How does the data below read from its first line through the line containing "the plastic tray', cat='cloth')"? Print those lines exactly.

-- START OF SUPPLIED INFORMATION --

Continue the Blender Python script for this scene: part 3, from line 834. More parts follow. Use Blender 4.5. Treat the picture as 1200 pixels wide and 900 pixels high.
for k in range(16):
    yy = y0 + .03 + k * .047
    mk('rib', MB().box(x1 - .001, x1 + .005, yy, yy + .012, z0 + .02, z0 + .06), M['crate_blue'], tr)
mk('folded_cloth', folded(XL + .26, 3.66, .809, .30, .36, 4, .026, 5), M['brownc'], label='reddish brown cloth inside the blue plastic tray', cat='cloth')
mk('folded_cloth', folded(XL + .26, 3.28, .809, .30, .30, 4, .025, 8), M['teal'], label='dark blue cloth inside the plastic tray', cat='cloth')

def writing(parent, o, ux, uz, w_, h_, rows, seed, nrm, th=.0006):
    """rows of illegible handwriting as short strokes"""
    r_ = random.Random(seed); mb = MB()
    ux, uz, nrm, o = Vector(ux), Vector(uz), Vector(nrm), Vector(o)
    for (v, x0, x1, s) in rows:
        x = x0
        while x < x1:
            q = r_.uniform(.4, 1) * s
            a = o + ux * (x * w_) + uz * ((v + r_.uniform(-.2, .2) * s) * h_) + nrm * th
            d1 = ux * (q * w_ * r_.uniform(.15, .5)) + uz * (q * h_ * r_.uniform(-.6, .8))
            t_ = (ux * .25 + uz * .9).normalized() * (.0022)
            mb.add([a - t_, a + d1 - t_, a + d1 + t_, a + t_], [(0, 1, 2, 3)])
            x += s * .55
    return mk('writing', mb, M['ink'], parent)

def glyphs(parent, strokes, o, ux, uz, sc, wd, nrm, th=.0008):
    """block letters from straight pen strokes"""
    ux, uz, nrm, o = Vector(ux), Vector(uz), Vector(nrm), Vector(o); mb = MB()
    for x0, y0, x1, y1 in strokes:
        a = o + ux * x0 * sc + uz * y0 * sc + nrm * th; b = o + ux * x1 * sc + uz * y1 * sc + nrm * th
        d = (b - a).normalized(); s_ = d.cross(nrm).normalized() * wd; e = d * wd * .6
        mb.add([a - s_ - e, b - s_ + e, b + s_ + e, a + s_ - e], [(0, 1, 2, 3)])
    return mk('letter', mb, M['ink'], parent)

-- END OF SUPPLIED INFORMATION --

--- OUTPUT OF THE TASK ---
Continue the Blender Python script for this scene: part 3, from line 834. More parts follow. Use Blender 4.5. Treat the picture as 1200 pixels wide and 900 pixels high.
for k in range(16):
    yy = y0 + .03 + k * .047
    mk('rib', MB().box(x1 - .001, x1 + .005, yy, yy + .012, z0 + .02, z0 + .06), M['crate_blue'], tr)
mk('folded_cloth', folded(XL + .26, 3.66, .809, .30, .36, 4, .026, 5), M['brownc'], label='reddish brown cloth inside the blue plastic tray', cat='cloth')
mk('folded_cloth', folded(XL + .26, 3.28, .809, .30, .30, 4, .025, 8), M['teal'], label='dark blue cloth inside the plastic tray', cat='cloth')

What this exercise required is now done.